Não sei se é falta de tempo ou de disposição ou de ambos. Vai ser cada vez mais difícil escrever aqui. Assim, sem justificativa, sem uma razão muito clara. Uma dessas coisas que nos empurram inevitavelmente para algo, não importa se pra frente ou pra trás. Sem motivo, o único lugar aonde iria é o supermercado.

Escrever a pretexto de nada, sem querer, sem vontade, não está ao meu alcance. Escrever para conjurar vazios, para criar fomes, isso não tem mais espaço. Escrever pra revolver, isso é aborrecido. Escrever pra inventar, invadir-se, cada invento deixando a nu, cada nudez mais vergonhosa que a outra. No momento quero roupas, cobrir a superfície, desfilar a pele debaixo do tecido.

Continuo sem saber o mais importante, que novidade. O mais importante, quem consegue descobrir? É tarefa para venturosos. O mais importante esconde uma mentira. O mais importante esmaga o menos importante.

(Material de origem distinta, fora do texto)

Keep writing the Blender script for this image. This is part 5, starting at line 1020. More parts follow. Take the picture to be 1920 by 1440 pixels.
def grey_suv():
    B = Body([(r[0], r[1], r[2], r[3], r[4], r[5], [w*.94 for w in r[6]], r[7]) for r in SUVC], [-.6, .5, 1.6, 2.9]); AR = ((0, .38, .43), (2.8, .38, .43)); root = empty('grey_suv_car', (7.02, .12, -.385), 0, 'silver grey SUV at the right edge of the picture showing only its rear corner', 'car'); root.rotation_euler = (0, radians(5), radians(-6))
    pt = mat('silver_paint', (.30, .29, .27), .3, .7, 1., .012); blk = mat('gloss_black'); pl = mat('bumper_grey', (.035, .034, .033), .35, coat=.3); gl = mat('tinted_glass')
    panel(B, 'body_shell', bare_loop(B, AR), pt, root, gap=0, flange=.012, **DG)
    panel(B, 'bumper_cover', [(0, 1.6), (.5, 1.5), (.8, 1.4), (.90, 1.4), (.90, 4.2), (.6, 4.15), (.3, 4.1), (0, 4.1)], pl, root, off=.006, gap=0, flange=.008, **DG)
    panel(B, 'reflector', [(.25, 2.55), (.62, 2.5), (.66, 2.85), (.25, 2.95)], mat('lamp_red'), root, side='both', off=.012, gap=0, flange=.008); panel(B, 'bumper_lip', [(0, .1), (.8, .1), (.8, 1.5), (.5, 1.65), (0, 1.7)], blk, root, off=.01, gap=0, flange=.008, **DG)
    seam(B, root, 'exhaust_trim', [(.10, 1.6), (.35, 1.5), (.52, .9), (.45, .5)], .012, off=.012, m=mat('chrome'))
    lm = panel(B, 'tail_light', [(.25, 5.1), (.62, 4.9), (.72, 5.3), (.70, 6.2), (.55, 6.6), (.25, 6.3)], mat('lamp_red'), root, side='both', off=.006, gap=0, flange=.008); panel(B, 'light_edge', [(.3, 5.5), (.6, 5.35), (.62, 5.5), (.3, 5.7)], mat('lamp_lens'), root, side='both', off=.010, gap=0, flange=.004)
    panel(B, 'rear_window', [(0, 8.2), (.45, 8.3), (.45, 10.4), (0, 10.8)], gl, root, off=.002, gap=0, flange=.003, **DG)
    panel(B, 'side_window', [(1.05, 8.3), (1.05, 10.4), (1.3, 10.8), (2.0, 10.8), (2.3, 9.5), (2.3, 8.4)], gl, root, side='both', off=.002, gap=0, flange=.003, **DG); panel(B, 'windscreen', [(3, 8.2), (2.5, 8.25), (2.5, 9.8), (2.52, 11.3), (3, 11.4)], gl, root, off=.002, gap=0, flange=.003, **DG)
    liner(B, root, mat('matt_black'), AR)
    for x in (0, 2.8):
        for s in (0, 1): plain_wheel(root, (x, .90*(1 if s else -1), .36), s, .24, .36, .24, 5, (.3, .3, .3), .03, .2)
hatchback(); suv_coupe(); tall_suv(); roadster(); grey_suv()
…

E o menos importante importa agora mais que o mais. O mais importante agora é descer e subir escadas.

Se sentir saudade, volto. No restante do tempo, prefiro ficar calado. Ou escrever pra dentro. É possível dizer ao inverso, ao contrário? É possível impronunciar? Desmembrar as sílabas, pô-las sem braços nem pernas, apanhar o sentido e virá-lo de ponta-cabeça? Dizer é ativar regiões do corpo. É possível dizer sem o corpo? Dizer apenas racionalmente, idealmente.

Vou anotar em papeizinhos, como fazia antes. E guardar esses papeizinhos em gavetas, como antes. Contar histórias exige mais que a habilidade de narrar. Exige respiração. A respiração não são as vírgulas. A professora do primário estava errada. A respiração é o ritmo, o ritmo é a respiração. Respirar compassado, resfolegar, acalmar, tudo são movimentos do peito.

Quero minha respiração ao comando da mão.